Passover reminds the Jewish people that the ancient story is more than relevant history. As William Faulkner once said: The past is never dead; it's not even past. The Passover story of an oppressed desperate people crying out for deliverance is a current event.

But is this genocide? And is this a Jewish concern? In a document seized from a Janjaweed official was an order cited to commanders and security officers to “change the demography of Darfur” making it void of African tribes, and encouraging killing, burning villages and farms and raping and subduing a substandard population. How reminiscent of the worst crime against humanity in the 20th century – the Holocaust, at which time laws were established to do the same thing to Jews in Europe. Officially sanctioned actions against a segment of the population with the intention of eliminating them as a people.

The Jewish people has a particular talent for recognizing exactly what happens when a world turns its back on genocide. Hitler, when challenged as to what would be the world’s reaction to the final solution once remarked: Does anyone remember the Armenians? Referring to the Turkish genocide of the Armenians in 1915. About this Hitler was right. Very few did remember the Armenian slaughter only decades earlier. And who talks about Cabodia anymore? Even Rwanda was out of the news very shortly after the massacres ceased, only reappearing when Hollywood took notice. The world wants to put such incidents behind us quickly because they are painful reminders of how off-centered the world is.

I could quote you scores of Biblical references from your tradition, from our tradition – Don’t stand idly by as your neighbor bleeds; care for the stranger, the widow, the orphan in your midst; what is hateful to you do not do to another.

I could also talk about how the evil Pharaoh of the Exodus story was twisted in the win by an all powerful God that reigned plagues upon Egypt and cleft oceans in half to allow the oppressed to go free. How the very earth opened to swallow the foes of ancient Israel.

But that might give you the impression that this is still the way the world operates. That prayer alone will combat the evils violence of racism and intolerance. Or that the cry that comes up from a large mass of people is heard on high.

The Jewish tradition teaches that since we have become heirs to the moral tradition, the ethical guidance of the Almighty Spirit, our very hands have become God’s 10 billion hands. 10 billion hands that could write postcards, or punch the computer keys daily sending messages to Washington and to local legislators; 10 billion wrists that might sport the green armbands; 10 billion eyes that see the news reports almost instantly arriving from the scene of the crime; 10 billion feet that could march at the state capitol or in Washington, 10 billion mouths that incessantly nag the waking world that genocide is occurring in our own lifetime. 10 billion souls testifying this coming Spring of Easter and Passover that this is no Biblical History, this is no metaphoric mythology.

This is Sudan.

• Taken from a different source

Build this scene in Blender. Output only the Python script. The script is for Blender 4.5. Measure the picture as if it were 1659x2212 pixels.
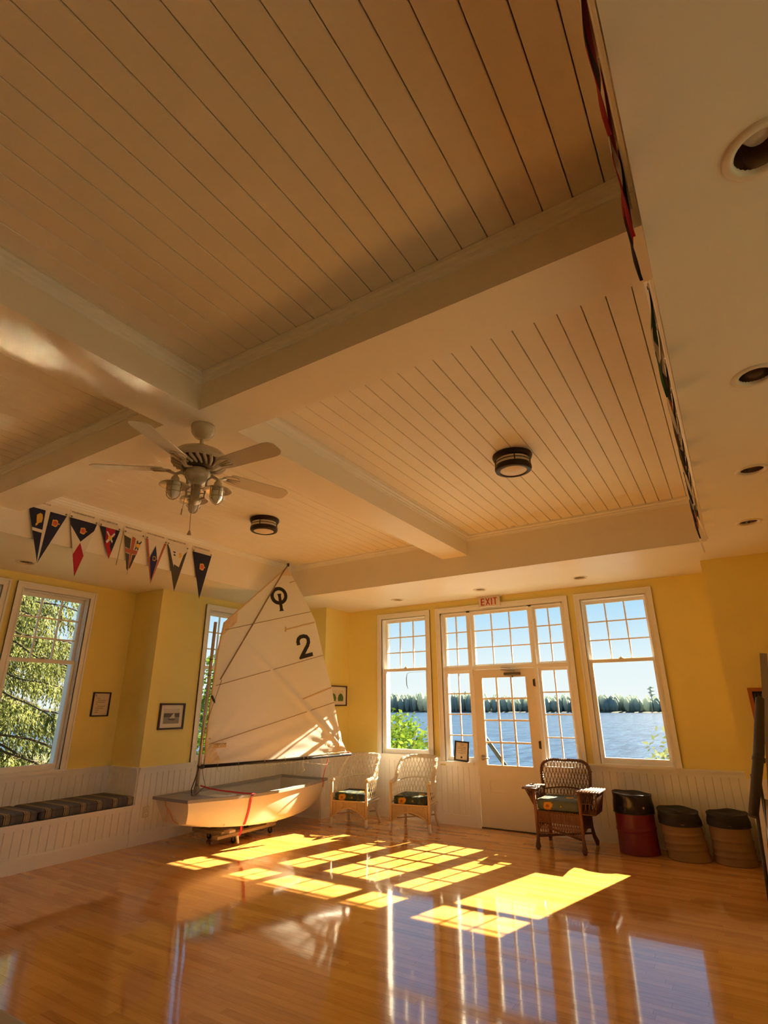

This is Darfur. This is today.

I firmly believe that the cry of the oppressed is issuing forth, and that you and I are actually hearing it and our souls are being rocked feverishly and painfully. The only way to achieve integrity, the only to line up our faith, values, consciences and historic wisdom is through continuing action, and I urge you to do it.

I hope you will join us at Temple Israel two weeks from tonight to write postcards, make phone calls, send internet messages and screen the vivid compelling film Darfur Diaries: Message from Home.

There is a time for every purpose under heaven. The time to act is now.